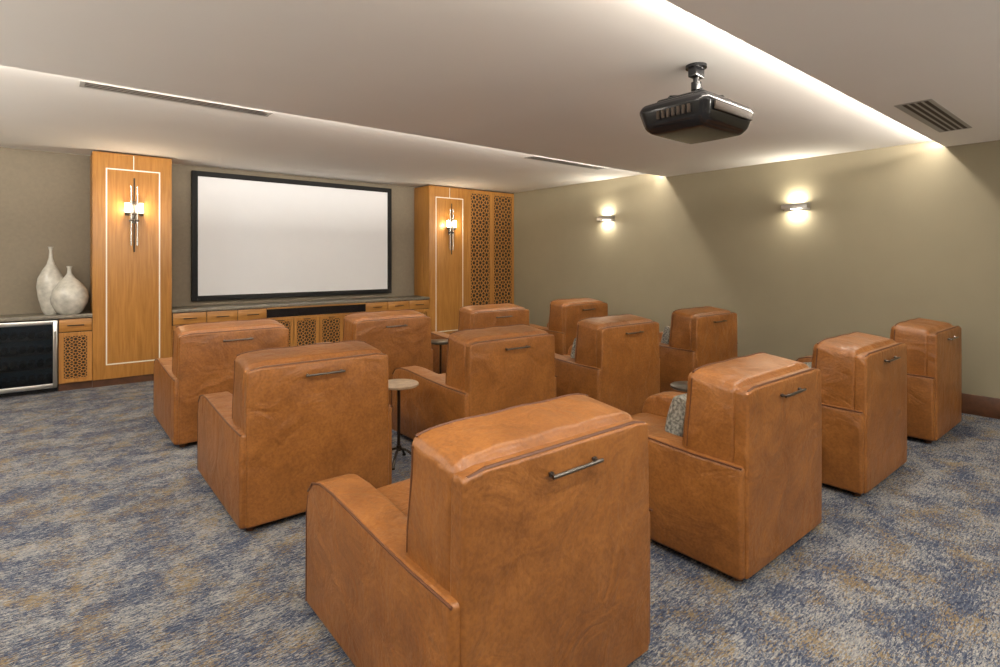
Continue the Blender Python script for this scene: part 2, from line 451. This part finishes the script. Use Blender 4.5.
for z in (.104, .288, .458, .628):
    for i in range(7):
        x = fx0+.065+i*.08
        f.cyl((x, YP+.16, z+.034), (x, YP+.42, z+.034), .030, .030, M_bottle, 16)
f.cyl((fx1-.02, YP-.045, .2), (fx1-.02, YP-.045, .72), .009, .009, M_steel)
for z in (.22, .70): f.cyl((fx1-.02, YP-.045, z), (fx1-.02, YP, z), .007, .007, M_steel, 10)
f.obj()

# projection screen
s = B('projection_screen')
sx0, sx1, sz0, sz1, t = 1.535, 4.665, .965, 2.815, .075
s.box(sx0, sx1, YF-.05, YF-.004, sz0, sz1, M_velvet)
s.box(sx0, sx0+t, YF-.07, YF-.05, sz0, sz1, M_velvet, .004); s.box(sx1-t, sx1, YF-.07, YF-.05, sz0, sz1, M_velvet, .004)
s.box(sx0+t, sx1-t, YF-.07, YF-.05, sz1-t, sz1, M_velvet, .004); s.box(sx0+t, sx1-t, YF-.07, YF-.05, sz0, sz0+t, M_velvet, .004)
s.box(sx0+t, sx1-t, YF-.056, YF-.0495, sz0+t, sz1-t, M_screen)
s.obj()

# vases
v = B('ceramic_vase')
v.lathe([(.0, 0), (.06, 0), (.085, .05), (.12, .2), (.135, .33), (.125, .43), (.085, .52), (.04, .60), (.02, .68), (.016, .76), (.024, .80), (.03, .81), (.012, .80), (.0, .795)], (0, 0, 0), M_vase)
v.obj((0, 8.47, .90))
v = B('ceramic_vase')
v.lathe([(.0, 0), (.10, 0), (.13, .03), (.18, .13), (.19, .2), (.17, .29), (.12, .37), (.06, .43), (.025, .49), (.02, .54), (.03, .575), (.015, .57), (.0, .565)], (0, 0, 0), M_vase)
v.obj((.175, 8.40, .90))

# ------------------------------------------------------------------ wall up/down lights on right wall
def wall_light(y, z):
    w = B('up_down_wall_light')
    L = .15
    w.box(-.012, 0, -L, L, -.045, .045, M_steel, .003)
    w.box(-.10, -.092, -L, L, -.028, .028, M_steel, .002)
    w.box(-.095, -.01, -L, -L+.008, -.028, .028, M_steel); w.box(-.095, -.01, L-.008, L, -.028, .028, M_steel)
    w.box(-.07, -.03, -.06, .06, -.03, .03, M_wbulb, .008)
    o = w.obj((XR-.001, y, z))
    for sgn in (1, -1):
        light('wall_light_glow', 'AREA', (-.06, 0, sgn*.04), (math.pi if sgn > 0 else 0, 0, 0), 5.5, (1, .93, .78), o, shape='RECTANGLE', size=.04, size_y=.12)
wall_light(5.85, 2.24); wall_light(2.87, 2.21)

# ------------------------------------------------------------------ recliner chair
ch = B('leather_recliner')
W = .478; ZB = .035
for sg in (-1, 1):
    xa, xb = (.30, W) if sg > 0 else (-W, -.30)
    prof = [(0.0, ZB), (0.0, .572), (.25, .575), (.55, .592), (.85, .615), (.98, .612), (1.06, .59), (1.11, .54), (1.13, .46), (1.135, ZB)]
    ch.prism(prof, xa, xb, M_leather, .022, 4)
    xo = W-.004 if sg > 0 else -W+.004
    ch.tube([(xo, y, z-.004) for y, z in prof[1:8]], .005, M_seam, 6)
    ch.tube([(xo, 1.105, .52), (xo, 1.128, .44), (xo, 1.132, ZB+.01)], .004, M_seam, 6)
# rear shell, slight inward taper to the top and rounded upper corners
def shellfn(p):
    q = p.copy()
    k = max(0, (abs(p.x)-.37)/.075)
    q.z -= max(0, (p.z-.80)/.13)*.016*k*k
    q.x *= 1-.012*max(0, (p.z-.6)/.33)
    return q
ch.soft(-.445, .445, -.012, .06, ZB+.003, .935, .014, M_leather, bulge=(0, .010, 0), fn=shellfn, n=14)
D = .335
def backfn(p):
    t = max(0, (p.z-.3)/.65); u = (p.y-.03)/D
    y = p.y - .05*t*u
    z = p.z + max(0, (p.z-.7)/.25)*(.035*u)
    k = max(0, (abs(p.x)-.34)/.10)
    z -= max(0, (p.z-.72)/.23)*.016*k*k
    z += .002*math.sin(p.x*23+1)*max(0, (p.z-.8)/.15)
    x = p.x*(1-.025*max(0, u)*max(0, t))
    x += .003*math.sin(p.z*17+p.y*9)*math.copysign(1, p.x)*min(1, abs(p.x)/.4)
    return Vector((x, y, z))
ch.soft(-.442, .442, .045, .03+D, .30, .953, .036, M_leather, bulge=(.004, .035, .010), fn=backfn, n=18)
e = .437
def sp(x, z):
    q = shellfn(Vector((x, 0, z))); return (q.x, .0, q.z)
ch.tube([sp(-e, ZB+.01), sp(-e, .6), sp(-e, .912), sp(-e+.012, .930), sp(-.36, .935), sp(.36, .935), sp(e-.012, .930), sp(e, .912), sp(e, .6), sp(e, ZB+.01)], .0065, M_seam, 6)
for sg in (-1, 1):
    ch.tube([backfn(Vector((sg*.443, D-.008, z))) for z in (.59, .68, .77, .86, .93)], .0045, M_seam, 6)
pts = [backfn(Vector((x*.43/8, D-.004, .955+.008*(1-(x/8)**2)**.6*.45))) for x in range(-8, 9)]
ch.tube(pts, .0045, M_seam, 6)
# seat, front panel
ch.soft(-.298, .298, .28, 1.11, .30, .47, .05, M_leather, bulge=(0, .01, .03), n=12)
ch.soft(-.298, .298, 1.0, 1.11, ZB+.01, .33, .02, M_leather, bulge=(0, .01, 0), n=8)
ch.box(-.40, .40, .05, 1.05, ZB+.005, .25, M_seam)
# handle on rear
ch.cyl((-.12, -.048, .862), (.12, -.048, .862), .0065, .0065, M_nickel, 12)
for q in (-.105, .105):
    ch.cyl((q, -.048, .862), (q, -.012, .862), .005, .005, M_nickel, 10)
    ch.cyl((q, -.029, .862), (q, -.024, .862), .010, .010, M_nickel, 12)
# feet
for fx in (-.40, .40):
    for fy in (.06, 1.05):
        ch.cyl((fx, fy, 0), (fx, fy, ZB+.005), .026, .034, M_base, 4)
chair_me = ch.mesh(45)
def chair(x, y, rz=0):
    o = bpy.data.objects.new('leather_recliner', chair_me); o.location = (x, y, 0); o.rotation_euler = (0, 0, math.radians(rz))
    sc.collection.objects.link(o); return o
P = [(1.345, 1.27), (2.975, 1.25), (4.50, 1.22), (6.14, 1.2),
     (1.29, 3.27), (2.82, 3.24), (4.27, 3.21), (5.79, 3.18),
     (1.25, 5.11), (2.78, 5.1), (4.24, 5.1), (5.78, 5.1)]
for x, y in P: chair(x, y)

# pillows
pb = B('throw_pillow')
pb.soft(-.2, .2, -.045, .045, -.13, .13, .04, M_pillow, bulge=(-.02, .04, -.015), n=12)
pm = pb.mesh(60)
for i in (1, 2, 6, 7):
    x, y = P[i]
    o = bpy.data.objects.new('throw_pillow', pm); o.location = (x-.05, y+.505, .64); o.rotation_euler = (math.radians(14), math.radians(4), 0)
    sc.collection.objects.link(o)

# side tables
def table(x, y, top):
    t = B('round_side_table')
    t.lathe([(0, .585), (.145, .585), (.152, .59), (.152, .603), (.145, .608), (0, .608)], (0, 0, 0), top)
    t.lathe([(0, .572), (.09, .572), (.09, .585), (0, .585)], (0, 0, 0), M_bronze)
    t.cyl((0, 0, .1), (0, 0, .58), .012, .012, M_bronze)
    t.cyl((0, 0, .09), (0, 0, .13), .022, .018, M_bronze)
    for k in range(4):
        a = math.radians(45+90*k); c_, s_ = math.cos(a), math.sin(a)
        t.tube([(0, 0, .11), (c_*.06, s_*.06, .095), (c_*.11, s_*.11, .06), (c_*.15, s_*.15, .012)], .010, M_bronze, 8)
        t.cyl((c_*.15, s_*.15, 0), (c_*.15, s_*.15, .015), .015, .015, M_bronze, 12)
    t.obj((x, y, 0))
table(2.06, 3.72, M_tabletop); table(3.51, 5.35, M_darktop); table(3.72, 2.25, M_darktop)

# ------------------------------------------------------------------ projector
p = B('ceiling_projector')
p.soft(-.30, .30, -.24, .24, -.445, -.265, .05, M_black, bulge=(.01, .015, .015), n=12,
       fn=lambda q: Vector((q.x*(1-.14*max(0, (-.31-q.z))/.14), q.y*(1-.14*max(0, (-.31-q.z))/.14), q.z)))
p.soft(-.19, .19, -.16, .19, -.30, -.215, .035, M_black, n=8)
p.cyl((.08, .2, -.35), (.08, .285, -.35), .06, .055, M_black, 28)
p.cyl((.08, .282, -.35), (.08, .288, -.35), .045, .045, M_lens, 28)
for i in range(7):
    p.box(-.312, -.298, -.14+.035*i, -.125+.035*i, -.38, -.33, M_dark)
p.box(-.22, .22, -.259, -.245, -.37, -.32, M_dark, .004)
p.box(-.12, .12, -.02, .02, -.23, -.205, M_black, .004)
for sx in (-1, 1):
    for sy in (-1, 1):
        p.tube([(0, 0, -.195), (sx*.13, sy*.11, -.202), (sx*.13, sy*.11, -.23)], .01, M_black, 8)
p.cyl((0, 0, -.22), (0, 0, -.02), .02, .02, M_black)
p.cyl((0, 0, -.16), (0, 0, -.11), .032, .032, M_black)
p.cyl((0, 0, -.02), (0, 0, -.001), .065, .065, M_black, 32)
p.box(-.05, .05, -.03, .03, -.08, -.02, M_black, .006)
p.obj((3.20, 1.9, ZC))

# ------------------------------------------------------------------ world + camera
w = bpy.data.worlds.new('w'); sc.world = w; w.use_nodes = True
w.node_tree.nodes['Background'].inputs[0].default_value = (.05, .05, .05, 1)
cam = bpy.data.cameras.new('camera'); cam.lens = 19.62; cam.sensor_width = 36; cam.shift_y = -.0735
co = bpy.data.objects.new('camera', cam); co.location = (0, 0, 1.55); co.rotation_euler = (math.radians(90), 0, math.radians(-39.5))
cam.clip_start = .05
sc.collection.objects.link(co); sc.camera = co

* * *

**Work required:** Quote, please, every line of the material above from its start through the line that has "v.obj((.175, 8.40, .90))", reproducing the words exactly and dropping any images.

**Answer for the task:**
Continue the Blender Python script for this scene: part 2, from line 451. This part finishes the script. Use Blender 4.5.
for z in (.104, .288, .458, .628):
    for i in range(7):
        x = fx0+.065+i*.08
        f.cyl((x, YP+.16, z+.034), (x, YP+.42, z+.034), .030, .030, M_bottle, 16)
f.cyl((fx1-.02, YP-.045, .2), (fx1-.02, YP-.045, .72), .009, .009, M_steel)
for z in (.22, .70): f.cyl((fx1-.02, YP-.045, z), (fx1-.02, YP, z), .007, .007, M_steel, 10)
f.obj()

# projection screen
s = B('projection_screen')
sx0, sx1, sz0, sz1, t = 1.535, 4.665, .965, 2.815, .075
s.box(sx0, sx1, YF-.05, YF-.004, sz0, sz1, M_velvet)
s.box(sx0, sx0+t, YF-.07, YF-.05, sz0, sz1, M_velvet, .004); s.box(sx1-t, sx1, YF-.07, YF-.05, sz0, sz1, M_velvet, .004)
s.box(sx0+t, sx1-t, YF-.07, YF-.05, sz1-t, sz1, M_velvet, .004); s.box(sx0+t, sx1-t, YF-.07, YF-.05, sz0, sz0+t, M_velvet, .004)
s.box(sx0+t, sx1-t, YF-.056, YF-.0495, sz0+t, sz1-t, M_screen)
s.obj()

# vases
v = B('ceramic_vase')
v.lathe([(.0, 0), (.06, 0), (.085, .05), (.12, .2), (.135, .33), (.125, .43), (.085, .52), (.04, .60), (.02, .68), (.016, .76), (.024, .80), (.03, .81), (.012, .80), (.0, .795)], (0, 0, 0), M_vase)
v.obj((0, 8.47, .90))
v = B('ceramic_vase')
v.lathe([(.0, 0), (.10, 0), (.13, .03), (.18, .13), (.19, .2), (.17, .29), (.12, .37), (.06, .43), (.025, .49), (.02, .54), (.03, .575), (.015, .57), (.0, .565)], (0, 0, 0), M_vase)
v.obj((.175, 8.40, .90))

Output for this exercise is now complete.